25.11.15 Pan Bóg zsyła na ludzkość niewyobrażalną karę

Pan Bóg zsyła na ludzkość niewyobrażalną karę za odrzucenie Jego przykazań, za straszne grzechy. Przyjdzie straszna katastrofa na świat, a zacznie się konfliktem nuklearnym o niewyobrażalnych skutkach, który doprowadzi do strasznego głodu, zniszczeń i katastrof. Wszystkie pokolenia tego nie przeżyły, co ma niebawem nastąpić. Nawracajcie się do Jezusa Chrystusa, który jest światłością świata.
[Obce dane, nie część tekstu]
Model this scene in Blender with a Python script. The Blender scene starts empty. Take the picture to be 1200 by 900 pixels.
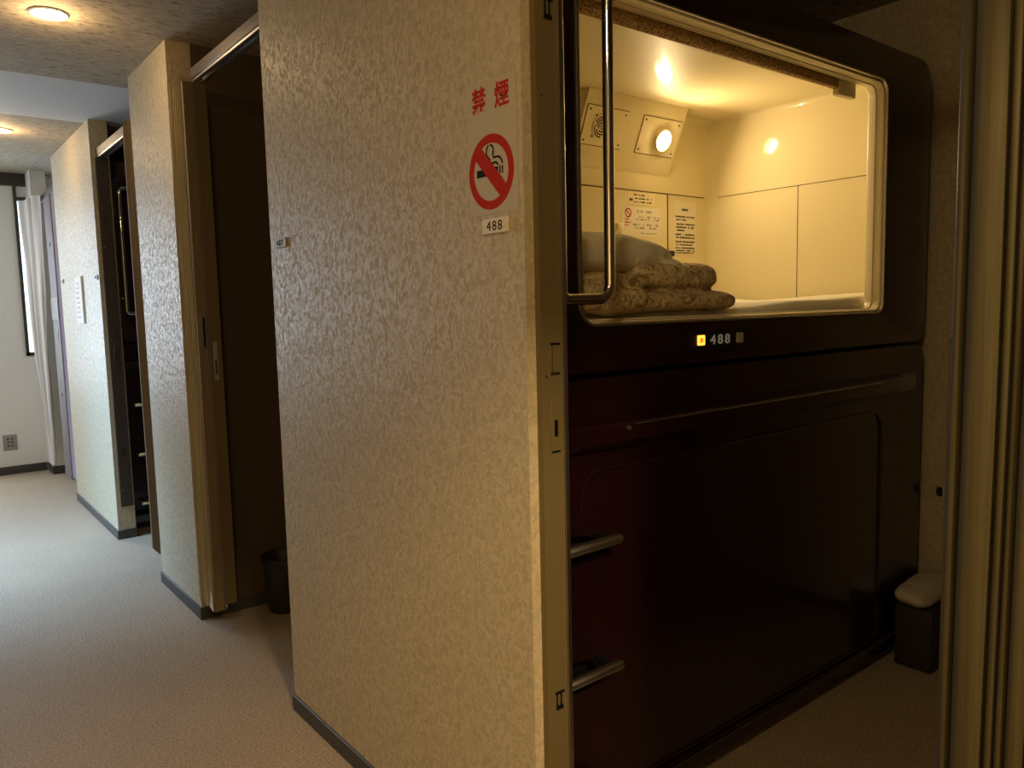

Te słowa słyszeliście z głośników mojego auta, jeździłem po Polsce i Europie prawie 3 lata. Na samym początku napiszę wyczuwam najbardziej głód. I to niezrozumienie mojej misji przekazanej mi przez Pana Boga, Jezusa Chrystusa będziecie strasznie głodni. Potraktowaliście mnie sami najlepiej wiecie jak. Opisywałem wam wszystko, co się ze mną dzieje na mszach świętych. Przecież jadę teraz po śmierć. Jak ja musze być utwierdzony w tym wszystkich. Błagam was, oddawajcie już czas Panu Bogu. Gromadźcie żywność dla siebie i swoich dzieci, dzielcie się tą żywnością. Nie zapomnijcie o zwierzętach. Opisuję wielki znak, który niebawem dostanie ludzkość od Pana Boga. Pod koniec 2015 roku usłyszycie i ukarze się wielki znak na niebie. Trzy dni po mojej śmierci całe niebo bardzo zajaśnieje, będzie to bardzo zauważalne. Wielu zobaczy promień wychodzący z nieba, zwężający się ku ziemi. Ujrzycie jak moje ciało w tym promieniu przemieszcza się ku górze, ku naszeu Stwórcy. Wtedy usłyszycie dźwięki nie z tego świata z trąb apokaliptycznych. Przez 3 godziny będą słyszane, o jednej porze każdy człowiek na świecie to usłyszy. Brzmienie trąb apokaliptycznych będzie słyszane o różnym natężeniu z przerwami. Będą zapowiadały nadchodzącą apokalipsę, przygotowanie się na Ponowne Przyjście Pana Boga Jezusa Chrystusa w chwale Boga Ojca z Aniołami i świętymi. 
 
Ja, takie nic, drżę przed Moim Panem Bogiem, dostaję teraz znak od Pana Boga Ducha Świętego, drżałem całą moją misję powierzoną mi przez mojego Pana. Nikt mi w tym z ludzi nie doradzał, nie potrzebowałem tych rad. Wiedziałem od początku misji, że prowadzi mnie Pan Bóg Duch Święty.  Dostaję bardzo mocne znaki, a to jest utwierdzenie dla mnie, co robię i co piszę. Bardzo kocham mojego Pana Boga Jezusa Chrystusa, zachowuję się jak dwu-trzy letnie dziecko. Gdy mówię do mojego Pana, zachowuję się jak małe dziecko. Kochając Jezusa Chrystusa kochasz Boga Ojca i Ducha Świętego. Jest jeden Bóg w Trójcy Przenajświętszej, Wielka światłość podzielona na 3 części. Większą światłością jest Bóg Stwórca, Mniejszą Jego Syn i Duch Święty. Tworzą jedną wielką światłość. Tak to mogę wam wytłumaczyć. Pan Bóg Jezus Chrystus mówił Apostołom, jak mnie widzisz to tak jakbyś widział mojego Ojca. Pan poddał mnie w tym życiu wielu próbom, przygotowując mnie do dalszej misji, dostaję znak od Pana Boga Ducha Świętego, naszego Strażnika Sumień, każdy włos jest nasz policzony. Więcej Pan Bóg wie to tobie, o mnie jak my o sobie. Będę w tej przyszłej swojej misji pomagał Piotrowi, którego wam wcześniej opisałem, ukaże się na filmie ze mną. W swoim czasie powie wam Piotr o Polsce małej, Chrystusowej. Granica będzie na pewno w Częstochowie i Trzebnicy tej małej Polski. Podziękujcie Świętej Jadwidze, która orędowała za wami do naszego Pana, przez którego nakreśliłem granice tej Polski. Czekajcie na ujawnienie się Piotra, jego macie się słuchać i wyznaczonych przez niego ludzi. Ja przez mojego Pana będę mu pomagał.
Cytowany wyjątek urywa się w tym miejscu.